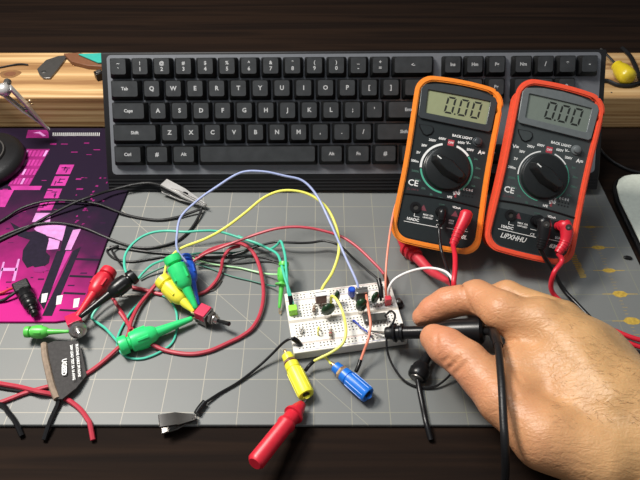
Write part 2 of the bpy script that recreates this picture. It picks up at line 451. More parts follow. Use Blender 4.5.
for r, u0, ks in rows:
    u = u0
    for lab, w in ks:
        a0, a1 = u*U1+.75, (u+w)*U1-.75; b0, b1 = r*U1+.8, (r+1)*U1-.8
        mb = MB(KT)
        mb.prism(rrect(a0, b0, a1, b1, 1.2, 2), .5, 3.2, 0)
        mb.prism(rrect(a0, b0, a1, b1, 1.2, 2), 3.2, 8.2, 0, top=rrect(a0+2.2, b0+2.9, a1-2.2, b1-1.2, 1.6, 2))
        mb.prism(rrect(a0+2.3, b0+3.0, a1-2.3, b1-1.3, 1.5, 2), 8.2, 8.45, 1)
        key = build('key', mb, ['key', 'keytop_lit'], kb, angle=25)
        if lab:
            mb = MB(); cx, cy = (a0+a1)/2, (b0+b1)/2+.9
            if '\n' in lab:
                s1, s2 = lab.split('\n'); text(mb, s1, cx, cy+2.5, 8.56, 4.2, T=KT, bold=.03); text(mb, s2, cx, cy-2.5, 8.56, 4.6, T=KT, bold=.03)
            else: text(mb, lab, cx, cy, 8.56, 5.2 if len(lab) == 1 else 3.9, T=KT, bold=.035)
            for i, p in enumerate(mb.v): mb.v[i] = p
            build('legend', mb, 'legend', key, smooth=False)
        u += w

# ------------------------------------------------------------------ multimeters
def outline(ins):
    o = rrect(-37.5+ins, ins, 37.5-ins, 145-ins, 13-ins*.45, 8); r = []
    q = []
    for i in range(len(o)):
        a, b = o[i], o[(i+1) % len(o)]
        L = math.hypot(b[0]-a[0], b[1]-a[1]); n = max(1, int(L/6))
        q += [(a[0]+(b[0]-a[0])*j/n, a[1]+(b[1]-a[1])*j/n) for j in range(n)]
    for x, y in q:
        f = 1-.035*math.sin(math.pi*min(1, max(0, y/140)))**2
        y2 = y+(3.2*(1-(x/37.5)**2) if y > 120 else 0)-(1.8*(1-(x/37.5)**2) if y < 20 else 0)
        r.append((x*f, y2))
    return r

def arcpoly(mb, r0, r1, a0, a1, z, mi, cx=0, cy=69):
    n = max(2, int(abs(a1-a0)/6)); vs = []
    for i in range(n+1):
        a = math.radians(a0+(a1-a0)*i/n)
        vs += [(cx+r0*math.cos(a), cy+r0*math.sin(a), z), (cx+r1*math.cos(a), cy+r1*math.sin(a), z)]
    mb.add(vs, [(2*i, 2*i+1, 2*i+3, 2*i+2) for i in range(n)], mi)

def meter(T, label, hol, face, bez, lcd, thick, strong):
    t = thing('multimeter', label, 'multimeter', T=T, group='handheld digital multimeters')
    mb = MB(T); mb.ring(outline(0), outline(4.6), -thick, 0, back=outline(4.0 if strong else 3.0))
    mb.ring(outline(1.2), outline(3.6), 0, .8)
    build('holster', mb, hol, t, bevel=1.3, seg=3, label='rubber holster around the case')
    mb = MB(T); mb.prism(outline(4.5), -thick+1, -1.6); build('case', mb, face, t)
    mb = MB(T)   # seam ridge above the jack panel
    pts = [(-32.0+64*i/20, 41+1.6*(1-((i-10)/10)**2), -1.1) for i in range(21)]
    mb.tube([T @ Vector(p) for p in pts] if False else [Vector(p) for p in pts], .7, 6)
    build('panel_seam', mb, 'black', t)
    mb = MB(T); lo = [p for p in outline(6) if p[1] < 39.5]
    xs = sorted(lo, key=lambda p: math.atan2(p[1]-20, p[0])); mb.prism(xs, -1.7, -1.25); build('jack_panel', mb, 'face', t)
    # display
    def bz(i): return [(-31+i, 110+i), (-29+i, 108+i), (29-i, 107+i), (31-i, 109+i), (32.3-i, 134-i), (30-i, 138-i), (16, 141-i), (0, 142-i), (-16, 141-i), (-30+i, 138-i), (-32.3+i, 134-i)]
    def win(): 
        return [(-25.5, 113.9), (-25, 113.4), (25, 113), (26, 113.7), (26.5, 133.5), (26, 134), (12, 134.2), (0, 134.3), (-12, 134.2), (-26, 134), (-26.5, 133.5)]
    mb = MB(T); mb.ring(bz(0), win(), -1.7, .7); build('display_bezel', mb, bez, t, bevel=.5)
    l = build('display', MB(T).box((0, 123.8, -1.0), (54, 22, .8)), lcd, t, label='greenish grey liquid crystal display reading 0.00')
    mb = MB(T)
    def digit(cx):
        h, w, tk, sl = 7.6, 3.8, 1.6, .1
        def seg(p): mb.add([(cx+x+(y)*sl, 124.2+y, -.52) for x, y in p], [tuple(range(len(p)))])
        a = tk/2
        seg([(-w+a, h), (w-a, h), (w-a-.8, h-tk), (-w+a+.8, h-tk)]); seg([(-w+a, -h), (w-a, -h), (w-a-.8, -h+tk), (-w+a+.8, -h+tk)])
        for s in (-1, 1):
            seg([(s*w, .4), (s*w, h-a), (s*(w-tk), h-tk-a), (s*(w-tk), 1)]); seg([(s*w, -.4), (s*w, -h+a), (s*(w-tk), -h+tk+a), (s*(w-tk), -1)])
    for cx in (-6.0, 5.2, 16.0): digit(cx)
    mb.box((-1.1, 117.2, -.55), (1.3, 1.3, .1))
    build('digits', mb, 'segment', l, smooth=False)
    # buttons
    mb = MB(T); mb.lathe((21.5, 97, -1.6), (21.5, 97, 9), [(0, 4.1), (1.0, 4.1), (1.3, 3.4)], 22); bt = build('backlight_button', mb, bez, t)
    build('button_cap', MB(T).lathe((21.5, 97, -.3), (21.5, 97, 9), [(0, 2.9), (2.2, 2.8), (2.6, 2.1)], 20), bez, bt)
    hb = [(-29, 103), (-28, 100), (-24, 94.5), (-21, 93.5), (-17, 96), (-15.5, 99.5), (-16.5, 102.5), (-19, 103.6)]
    hb2 = [(-22.4+(x+22.4)*.84, 99+(y-99)*.84) for x, y in hb]
    mb = MB(T); mb.prism(hb, -1.7, -1.2, 0); mb.prism(hb2, -1.2, -.4, 1); build('hold_button', mb, ['black', face], t)
    # dial
    mb = MB(T); mb.lathe((0, 69, -1.7), (0, 69, 9), [(0, 19.3), (.7, 19.3), (1, 18.8), (3.6, 18.2), (4.2, 17.2)], 48); dl = build('selector_dial', mb, 'dial', t)
    a = math.radians(150); ca, sa = math.cos(a), math.sin(a)
    pr = [(-17, -1.8), (-15, -5.4), (0, -8.2), (14, -5), (17.4, 0), (14, 5), (0, 8.2), (-15, 5.4), (-17, 1.8)]
    tp = [(-14, -1), (-12, -2.6), (0, -4.2), (11, -2.4), (13.5, 0), (11, 2.4), (0, 4.2), (-12, 2.6), (-14, 1)]
    R = lambda q: [(x*ca-y*sa, 69+x*sa+y*ca) for x, y in q]
    mb = MB(T); mb.prism(R(pr), 2.2, 10.5, top=R(tp)); build('dial_grip', mb, 'dial', dl, bevel=.6)
    mb = MB(T); mb.prism(R([(9, -.45), (13.2, -.45), (13.2, .45), (9, .45)]), 10.5, 10.7); build('pointer_line', mb, 'ink_white', dl, smooth=False)
    # printing
    z = -1.52; mb = MB(T)
    W_, G_, R_ = 0, 1, 2
    wd = 1.5 if strong else .7
    arcpoly(mb, 20.6, 20.6+wd+.3, 108, 188, z, W_); arcpoly(mb, 20.6, 20.6+wd+.3, 42, 76, z, W_)
    arcpoly(mb, 20.6, 20.6+wd, -48, 40, z, G_); arcpoly(mb, 20.6, 20.6+wd, 191, 268, z, G_); arcpoly(mb, 20.6, 23.4, -66, -57, z, W_)
    mb.box((0, 92.0, z), (5.2, 5.2, .1), R_); text(mb, 'OFF', 0, 92, z+.12, 2.6, bold=.02, mi=W_)
    for s, an in (('600V', 107), ('200V', 125), ('20V', 143), ('2V', 160), ('200m', 177), ('600V', 71), ('200V', 50)):
        r_ = 26.2+(.8 if an > 120 else 0); text(mb, s, r_*math.cos(math.radians(an)), 69+r_*math.sin(math.radians(an)), z, 2.9, bold=.03, mi=W_)
    for s, an in (('2m', 30), ('20m', 12), ('200m', -6), ('10A', -24), ('2000k', 196), ('200k', 214), ('20k', 232), ('2k', 250), ('200', 268)):
        text(mb, s, 26.2*math.cos(math.radians(an)), 69+26.2*math.sin(math.radians(an)), z, 2.5, bold=.02, mi=3)
    text(mb, 'hFE', 6.5, 42.0+3.2, z, 2.8, bold=.03, mi=W_); text(mb, 'BACK LIGHT', 8.5, 98.8, z, 3.0, bold=.03, mi=W_)
    text(mb, 'V\u2013', 14.5, 94.6, z, 3.4, bold=.03, mi=W_); text(mb, 'V=', -27.5, 88, z, 4.4, bold=.03, mi=W_) if not strong else None
    text(mb, 'A=', 26.5, 88.5, z, 4.6, bold=.03, mi=W_)
    text(mb, 'CE', -25.2, 51.3, z, 7.2, bold=.015, mi=W_); text(mb, 'CAT II', -23, 45.8, z, 2.2, mi=4); text(mb, '\u25b3', -28.2, 45.8, z, 3, mi=4)
    text(mb, 'E C B E', 20.5, 54.3, z, 2.6, bold=.03, mi=W_); text(mb, 'NPN', 13.6, 51, z, 2.4, ang=90, bold=.03, mi=W_); text(mb, 'PNP', 11.2, 48, z, 2.4, ang=90, bold=.03, mi=2)
    for i in range(4):
        for j in range(2): mb.add([(x, y, z) for x, y in circ(17+2.6*i, 51.3-2.6*j, .75, 8)], [tuple(range(8))], 5)
    zz = -1.18
    for cx in (-13.5, 13): mb.add([(cx-3, 29.5, zz), (cx+3, 29.5, zz), (cx, 34.5, zz)], [(0, 1, 2)], 4)
    text(mb, 'COM', 1, 37.3, zz, 2.0, mi=3); text(mb, 'V\u03a9mA', 13.5, 37.2, zz, 2.4, bold=.04, mi=W_)
    text(mb, '10ADC', -20.5, 20.3, zz, 3.4, bold=.03, mi=W_); text(mb, 'CE', 1.0, 19.2, zz, 3.2, mi=W_)
    text(mb, 'MAX 10A', -8.5, 26.2, zz, 2.1, bold=.02, mi=W_); text(mb, 'UNFUSED', -8.5, 23.9, zz, 1.9, bold=.02, mi=W_)
    text(mb, '600V', 11, 25.4, zz, 2.1, bold=.02, mi=W_); text(mb, 'MAX', 11, 23.2, zz, 1.9, bold=.02, mi=W_)
    mb.box((-11.5, 17.6, zz), (32, .5, .06), W_); mb.box((17, 18.6, zz), (18, .4, .06), W_)
    mb.box((-19.8, 24.5, zz), (.5, 3, .06), W_); mb.box((-17.7, 23.2, zz), (4.5, .4, .06), W_); mb.box((1, 23.4, zz), (5, .4, .06), W_)
    text(mb, 'LIPXHHU', -14, 13.0, zz, 6.0, bold=.01, mi=W_, shear=.35, sx=.85) if not strong else None; text(mb, '830L', 21, 13.4, zz, 4.6, bold=.04, mi=W_, shear=.3)
    text(mb, '10A', 22, 21.2, zz, 3, bold=.02, mi=W_)
    build('printed_markings', mb, ['ink_white', 'ink_green', 'ink_red', 'ink_dimgreen', 'ink_red' if strong is None else 'ink_dimred', 'black'], t, smooth=False)
    for cx in (-20, 1, 20):
        mb = MB(T); o = circ(cx, 31, 4.6); mb.ring(o, circ(cx, 31, 2.3), -1.4, -.2, 0); mb.prism(circ(cx, 31, 2.4), -1.45, -1.2, 1)
        build('jack_socket', mb, ['black', 'hole'], t)
    # fold-out stand on the back
    p1 = T @ Vector((0, 100, -thick)); 
    mb = MB(); mb.box((0, 0, 0), (1, 1, 1)); mb = MB()
    q = Vector((p1.x, min(p1.y-6, 44), 0.8))
    mb.tube([p1+Vector((-14, 0, 0)), q+Vector((-14, 0, 0)), q+Vector((14, 0, 0)), p1+Vector((14, 0, 0))], 1.6, 6)
    build('stand', mb, 'black', t)
    return t
SC = Matrix.Diagonal((.965, .93, .94, 1))
TO = frame((89.2, -31.5, 23.5), 2.9, 39.5, -12.8) @ SC
TR = frame((159.4, -43.0, 25.0), 3.2, 43.5, -15.1) @ Matrix.Diagonal((.955, .925, .95, 1))
meter(TO, 'multimeter in a bright orange holster reading 0.00, leaning on the keyboard', 'orange', 'face', 'bezel', 'lcd', 20, True)
meter(TR, 'multimeter in a red-orange holster reading 0.00, with the paler grey face', 'redorange', 'facegrey', 'bezelgrey', 'lcdgrey', 20, False)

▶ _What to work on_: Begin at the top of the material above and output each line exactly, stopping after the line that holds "mb.add(vs, [(2*i, 2*i+1, 2*i+3, 2*i+2)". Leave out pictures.

▶ _Final answer_:
Write part 2 of the bpy script that recreates this picture. It picks up at line 451. More parts follow. Use Blender 4.5.
for r, u0, ks in rows:
    u = u0
    for lab, w in ks:
        a0, a1 = u*U1+.75, (u+w)*U1-.75; b0, b1 = r*U1+.8, (r+1)*U1-.8
        mb = MB(KT)
        mb.prism(rrect(a0, b0, a1, b1, 1.2, 2), .5, 3.2, 0)
        mb.prism(rrect(a0, b0, a1, b1, 1.2, 2), 3.2, 8.2, 0, top=rrect(a0+2.2, b0+2.9, a1-2.2, b1-1.2, 1.6, 2))
        mb.prism(rrect(a0+2.3, b0+3.0, a1-2.3, b1-1.3, 1.5, 2), 8.2, 8.45, 1)
        key = build('key', mb, ['key', 'keytop_lit'], kb, angle=25)
        if lab:
            mb = MB(); cx, cy = (a0+a1)/2, (b0+b1)/2+.9
            if '\n' in lab:
                s1, s2 = lab.split('\n'); text(mb, s1, cx, cy+2.5, 8.56, 4.2, T=KT, bold=.03); text(mb, s2, cx, cy-2.5, 8.56, 4.6, T=KT, bold=.03)
            else: text(mb, lab, cx, cy, 8.56, 5.2 if len(lab) == 1 else 3.9, T=KT, bold=.035)
            for i, p in enumerate(mb.v): mb.v[i] = p
            build('legend', mb, 'legend', key, smooth=False)
        u += w

# ------------------------------------------------------------------ multimeters
def outline(ins):
    o = rrect(-37.5+ins, ins, 37.5-ins, 145-ins, 13-ins*.45, 8); r = []
    q = []
    for i in range(len(o)):
        a, b = o[i], o[(i+1) % len(o)]
        L = math.hypot(b[0]-a[0], b[1]-a[1]); n = max(1, int(L/6))
        q += [(a[0]+(b[0]-a[0])*j/n, a[1]+(b[1]-a[1])*j/n) for j in range(n)]
    for x, y in q:
        f = 1-.035*math.sin(math.pi*min(1, max(0, y/140)))**2
        y2 = y+(3.2*(1-(x/37.5)**2) if y > 120 else 0)-(1.8*(1-(x/37.5)**2) if y < 20 else 0)
        r.append((x*f, y2))
    return r

def arcpoly(mb, r0, r1, a0, a1, z, mi, cx=0, cy=69):
    n = max(2, int(abs(a1-a0)/6)); vs = []
    for i in range(n+1):
        a = math.radians(a0+(a1-a0)*i/n)
        vs += [(cx+r0*math.cos(a), cy+r0*math.sin(a), z), (cx+r1*math.cos(a), cy+r1*math.sin(a), z)]
    mb.add(vs, [(2*i, 2*i+1, 2*i+3, 2*i+2) for i in range(n)], mi)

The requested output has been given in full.